Espiar se ha vuelto una actividad muy barata. El desarrollo de la tecnología y la gran cantidad de detectives desempleados hacen una mala combinación.
La red está abarrotada por empresas que ofrecen todo tipo de servicios violatorios de la intimidad: intercepciones telefónicas, grabación de audio y video, fotografía y rastreo de personas, identificación de hablantes, transcripción y edición de conversaciones.

Los precios son ridículos, si se compara con el daño que pueden hacer esos materiales. 5 mil pesos si se trata de una conversación telefónica entre “gente importante”. Diez mil pesos más por manipular y editar las voces. Cien mil por todas las conversaciones realizadas durante un mes. La mitad por una copia de los correos electrónicos; 25 mil por los mensajes de texto y posts de la persona en las redes sociales.

Vivimos la era del bazar donde se subasta la privacidad de las personas y los postores llegan a pagar cifras generosas cuando se trata de peces gordos de la política o la empresa.

Frente a la avalancha de espionaje hay poco que hacer. El desarrollo de las tecnologías no se detendrá y, en breve, cuando nos encontremos viviendo en la era del internet de las cosas —cuando las sábanas y las paredes, la ropa y los muebles sean capaces de transmitir información sobre el comportamiento humano— nuestra intimidad habrá fatalmente desaparecido.

Sin embargo, la demanda por información no es infinita. Cabe prever que hay un punto donde el interés morboso muta y se vuelve indiferencia.

En México no nos encontramos lejos de esa frontera. En el último año los medios han compartido abundante material espiado que no ha tenido consecuencias. Las grabaciones entre los empleados de OHL y ciertos funcionarios públicos son un buen ejemplo. Hace unas cuantas semanas fueron escándalo y hoy ya nadie se acuerda de aquella tormenta.

Cuesta igualmente trabajo recordar las escuchas telefónicas que, durante la época de campaña electoral, relacionaron a ciertos candidatos con operadores del narcotráfico. Y está casi borrada la charla entre el presidente consejero y el secretario ejecutivo del INE, que a tantos ofendió.

En efecto, la saturación produce indiferencia y también olvido. Ese es el límite, prácticamente el único que hoy enfrenta el espionaje.

(Sobra decir que el Estado contemporáneo no cuenta con capacidad para perseguir a todo aquel impedido por la ley para practicarlo).

Quienes también tienen un papel relevante en este asunto son los medios de comunicación.

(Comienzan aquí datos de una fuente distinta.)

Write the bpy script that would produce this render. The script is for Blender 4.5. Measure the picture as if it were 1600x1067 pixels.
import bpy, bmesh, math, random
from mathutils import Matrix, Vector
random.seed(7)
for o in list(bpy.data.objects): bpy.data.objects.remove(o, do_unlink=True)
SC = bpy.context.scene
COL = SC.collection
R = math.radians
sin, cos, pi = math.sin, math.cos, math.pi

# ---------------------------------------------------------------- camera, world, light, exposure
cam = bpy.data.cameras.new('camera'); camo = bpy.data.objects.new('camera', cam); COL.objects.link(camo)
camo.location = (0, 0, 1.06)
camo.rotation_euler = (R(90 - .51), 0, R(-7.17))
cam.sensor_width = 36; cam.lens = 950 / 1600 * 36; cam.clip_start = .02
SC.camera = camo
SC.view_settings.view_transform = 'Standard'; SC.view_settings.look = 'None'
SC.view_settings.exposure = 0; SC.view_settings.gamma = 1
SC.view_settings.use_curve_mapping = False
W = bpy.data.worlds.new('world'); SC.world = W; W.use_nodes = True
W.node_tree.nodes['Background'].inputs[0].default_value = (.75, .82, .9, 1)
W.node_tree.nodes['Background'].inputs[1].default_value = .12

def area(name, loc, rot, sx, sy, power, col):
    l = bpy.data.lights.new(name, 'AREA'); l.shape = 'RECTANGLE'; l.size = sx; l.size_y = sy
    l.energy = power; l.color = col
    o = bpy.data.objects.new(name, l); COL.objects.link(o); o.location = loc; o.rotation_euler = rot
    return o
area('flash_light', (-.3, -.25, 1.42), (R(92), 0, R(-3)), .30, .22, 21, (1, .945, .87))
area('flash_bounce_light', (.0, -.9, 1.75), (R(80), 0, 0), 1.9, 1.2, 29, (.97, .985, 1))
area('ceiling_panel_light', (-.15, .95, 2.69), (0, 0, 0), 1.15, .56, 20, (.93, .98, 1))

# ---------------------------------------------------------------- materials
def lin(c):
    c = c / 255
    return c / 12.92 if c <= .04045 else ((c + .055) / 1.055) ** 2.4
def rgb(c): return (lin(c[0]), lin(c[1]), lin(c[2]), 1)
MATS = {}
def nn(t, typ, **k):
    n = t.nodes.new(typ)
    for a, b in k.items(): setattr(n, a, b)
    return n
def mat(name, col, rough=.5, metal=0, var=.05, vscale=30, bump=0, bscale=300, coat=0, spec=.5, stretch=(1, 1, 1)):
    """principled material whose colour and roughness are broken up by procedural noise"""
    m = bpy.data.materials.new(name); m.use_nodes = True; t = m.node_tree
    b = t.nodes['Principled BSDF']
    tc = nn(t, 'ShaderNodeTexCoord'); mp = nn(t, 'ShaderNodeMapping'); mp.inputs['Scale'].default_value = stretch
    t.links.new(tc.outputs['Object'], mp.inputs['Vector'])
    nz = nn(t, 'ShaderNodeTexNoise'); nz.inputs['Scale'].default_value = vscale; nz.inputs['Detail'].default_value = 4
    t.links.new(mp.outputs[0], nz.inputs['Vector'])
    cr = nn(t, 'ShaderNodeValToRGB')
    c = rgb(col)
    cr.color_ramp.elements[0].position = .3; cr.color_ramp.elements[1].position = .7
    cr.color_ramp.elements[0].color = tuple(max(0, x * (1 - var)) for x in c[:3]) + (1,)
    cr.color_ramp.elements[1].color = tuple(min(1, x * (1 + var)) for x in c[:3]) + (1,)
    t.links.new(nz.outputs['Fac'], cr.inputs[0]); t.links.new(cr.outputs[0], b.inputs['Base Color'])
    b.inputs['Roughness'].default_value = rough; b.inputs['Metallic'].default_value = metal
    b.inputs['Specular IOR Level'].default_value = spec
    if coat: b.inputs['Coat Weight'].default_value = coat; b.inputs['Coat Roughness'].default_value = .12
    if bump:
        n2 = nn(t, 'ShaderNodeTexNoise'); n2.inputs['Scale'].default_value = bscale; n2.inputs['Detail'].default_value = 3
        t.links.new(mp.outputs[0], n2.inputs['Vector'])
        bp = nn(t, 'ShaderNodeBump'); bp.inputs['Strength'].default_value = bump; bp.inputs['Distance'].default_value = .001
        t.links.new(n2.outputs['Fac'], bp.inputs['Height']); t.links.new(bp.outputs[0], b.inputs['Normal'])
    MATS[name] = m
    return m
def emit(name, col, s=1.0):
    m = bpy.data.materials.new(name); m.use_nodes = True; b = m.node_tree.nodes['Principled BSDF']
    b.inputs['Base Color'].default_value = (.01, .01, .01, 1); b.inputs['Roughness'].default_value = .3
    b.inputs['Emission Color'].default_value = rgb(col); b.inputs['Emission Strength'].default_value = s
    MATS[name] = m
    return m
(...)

No limitan, pero modulan la potencia con que irrumpe la información.

El periodismo es cernidor. No es lo mismo una grabación —real o truqueada— que se sube a la red, que otra divulgada por un diario, una cadena de televisión o un portal acreditado.

En esto como en otros temas los medios noticiosos hacen lo mismo que el curador de los museos: califican autenticidad y la calidad de la pieza de información; argumentan para hacerla creíble o señalarla como chatarra.

No resulta lo mismo haber obtenido la noticia vía twitter que haberlo hecho a través de las páginas de un diario con reputación nacional.
Mientras en el primer caso el dato debe ser tomado como rumor, en el segundo esa pieza de información se convierte en algo más serio.

Por esta razón es que las audiencias serán cada día más exigentes con el oficio de los periodistas para curar —para corroborar y verificar— la información obtenida mediante espionaje.

Hoy es tema crucial para valorar el trabajo de un medio su capacidad a la hora de probar la autenticidad de grabaciones, videos, textos y material fotográfico.

ZOOM: si la conversación entre el gobernador de Sonora, Guillermo Padrés, y el senador Ernesto Ruffo fue cierta, estamos ante un problema gravísimo de corrupción. En caso contrario nos hallamos en presencia de un periodismo mal hecho.